Maka dari itu, Kisnu menggagas adanya digital literasi. "Kita ini harus bisa menjadi pressure group sebagai orang-orang yang melek untuk kawan-kawan yang belum nyampe pengetahuannya," jelas Kisnu.
Program ini bertujuan membantu masyarakat dalam membedakan materi berita hoax dan yang bukan. "Kita dorong untuk seperti itu," kata Kisnu.
Salah satu gerakan yang dinilai Kisnu bisa mengedukasi masyarakat memerangi hoax adalah "Think before you click."
"Jangan jadi bagian dari penyebaran hoax," imbuh Kisnu.
Selain itu Kisnu mengapresiasi langkah pemerintah yang mengambil alih infrastruktur IT di Indonesia bagian Timur. Sebab, selama ini swasta hanya menjadi investor IT di Indonesia bagian barat dan tengah.
"Menkominfo pernah bilang kalau memang infrastruktur IT itu masih di kota-kota besar dan minim di daerah. Bayangkan kalau kita di pelosok kita ngeklik suatu konten itu muter (roaming) terus," jelas Kisnu.

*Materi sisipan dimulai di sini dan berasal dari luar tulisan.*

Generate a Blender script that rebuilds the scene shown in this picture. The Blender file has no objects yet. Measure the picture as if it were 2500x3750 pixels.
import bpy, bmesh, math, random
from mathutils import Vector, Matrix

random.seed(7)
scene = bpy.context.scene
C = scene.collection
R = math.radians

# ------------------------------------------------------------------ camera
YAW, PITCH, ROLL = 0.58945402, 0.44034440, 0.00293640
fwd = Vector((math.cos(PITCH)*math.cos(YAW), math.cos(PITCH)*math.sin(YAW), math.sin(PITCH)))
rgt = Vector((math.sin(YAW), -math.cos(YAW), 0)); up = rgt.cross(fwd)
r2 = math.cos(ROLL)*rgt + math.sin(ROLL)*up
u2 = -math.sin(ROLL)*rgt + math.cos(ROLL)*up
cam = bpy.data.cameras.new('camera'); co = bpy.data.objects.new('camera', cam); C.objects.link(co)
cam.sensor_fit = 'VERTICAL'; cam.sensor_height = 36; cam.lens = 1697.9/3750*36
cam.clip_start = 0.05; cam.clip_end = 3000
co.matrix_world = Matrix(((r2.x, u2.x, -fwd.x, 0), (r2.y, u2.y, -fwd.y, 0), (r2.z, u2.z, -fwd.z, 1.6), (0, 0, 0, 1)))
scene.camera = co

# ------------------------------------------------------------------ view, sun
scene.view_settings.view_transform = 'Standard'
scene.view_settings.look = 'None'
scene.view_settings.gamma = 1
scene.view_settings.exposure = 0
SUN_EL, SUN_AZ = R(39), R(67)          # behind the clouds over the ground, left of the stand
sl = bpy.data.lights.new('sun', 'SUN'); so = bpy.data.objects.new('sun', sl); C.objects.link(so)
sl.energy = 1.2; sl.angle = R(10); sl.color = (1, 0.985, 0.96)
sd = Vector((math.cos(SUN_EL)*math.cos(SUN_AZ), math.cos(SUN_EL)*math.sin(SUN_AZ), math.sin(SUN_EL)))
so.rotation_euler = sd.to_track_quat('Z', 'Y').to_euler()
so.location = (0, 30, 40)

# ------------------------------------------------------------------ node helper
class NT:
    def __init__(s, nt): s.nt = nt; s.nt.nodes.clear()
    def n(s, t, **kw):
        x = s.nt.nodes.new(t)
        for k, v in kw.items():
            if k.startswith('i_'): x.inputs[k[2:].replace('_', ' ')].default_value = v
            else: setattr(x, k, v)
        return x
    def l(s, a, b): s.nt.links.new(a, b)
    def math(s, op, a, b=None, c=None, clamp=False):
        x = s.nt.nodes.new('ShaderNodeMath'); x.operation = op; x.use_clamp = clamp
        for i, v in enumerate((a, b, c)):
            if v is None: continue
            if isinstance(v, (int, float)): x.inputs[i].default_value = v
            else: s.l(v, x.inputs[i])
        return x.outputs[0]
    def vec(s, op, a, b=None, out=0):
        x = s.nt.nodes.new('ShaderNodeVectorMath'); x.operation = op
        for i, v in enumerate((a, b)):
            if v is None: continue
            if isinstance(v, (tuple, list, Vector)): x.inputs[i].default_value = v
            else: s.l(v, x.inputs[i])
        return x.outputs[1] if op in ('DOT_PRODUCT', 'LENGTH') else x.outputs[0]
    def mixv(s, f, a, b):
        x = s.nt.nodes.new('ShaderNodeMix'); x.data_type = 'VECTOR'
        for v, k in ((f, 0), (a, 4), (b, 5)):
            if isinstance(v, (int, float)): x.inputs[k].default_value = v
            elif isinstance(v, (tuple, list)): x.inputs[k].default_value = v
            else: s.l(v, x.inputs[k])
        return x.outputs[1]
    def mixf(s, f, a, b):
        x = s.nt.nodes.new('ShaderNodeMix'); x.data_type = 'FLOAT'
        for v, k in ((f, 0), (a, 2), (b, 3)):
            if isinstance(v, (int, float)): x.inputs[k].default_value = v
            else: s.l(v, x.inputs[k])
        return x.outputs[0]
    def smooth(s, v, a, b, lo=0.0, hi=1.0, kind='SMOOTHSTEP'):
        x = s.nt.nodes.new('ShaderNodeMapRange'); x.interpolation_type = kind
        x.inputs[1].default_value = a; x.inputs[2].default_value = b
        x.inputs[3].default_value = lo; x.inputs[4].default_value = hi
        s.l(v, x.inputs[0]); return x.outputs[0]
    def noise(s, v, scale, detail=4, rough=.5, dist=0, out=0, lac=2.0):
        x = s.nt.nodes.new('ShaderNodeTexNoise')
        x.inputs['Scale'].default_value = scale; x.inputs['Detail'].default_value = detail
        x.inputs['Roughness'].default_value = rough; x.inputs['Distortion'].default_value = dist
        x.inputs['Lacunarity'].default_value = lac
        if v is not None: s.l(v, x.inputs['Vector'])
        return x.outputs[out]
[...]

Hal tersebut menyebabkan pembaca kesulitan mengkonfirmasi kebenaran suatu berita. Maka dari itu, Kisnu berharap pemerintah dapat menyamakan kecepatan (speed) dan harga akses data internet di seluruh wilayah di Indonesia.
Terakhir, Kisnu berharap para pengguna internet di Indonesia aktif dalam melawan hoax. Salah satu caranya adalah dengan mengunduh aplikasi pengecek kebenaran berita.
"Ada aplikasinya masukin konten lalu keluar (benar atau tidaknya)," ujar Kisnu. Dia juga mengajak agar masyarakat memiliki inisiatif untuk memberi tahu apabila ada website yang menyebarkan berita bohong dan ujaran kebencian.
"Ada beberapa webhosting yang dia tidak punya repsonsibility. Yang dia, 'Silakan bikin web tanpa ada tanggung jawabnya' mau ngisi apa kek mau ngomong apa kek terserah. Nah, kita lah yang harus meng-endorse, 'Eh webhosting di sana negatif lho,' dan lain-lain," tutup Kisnu.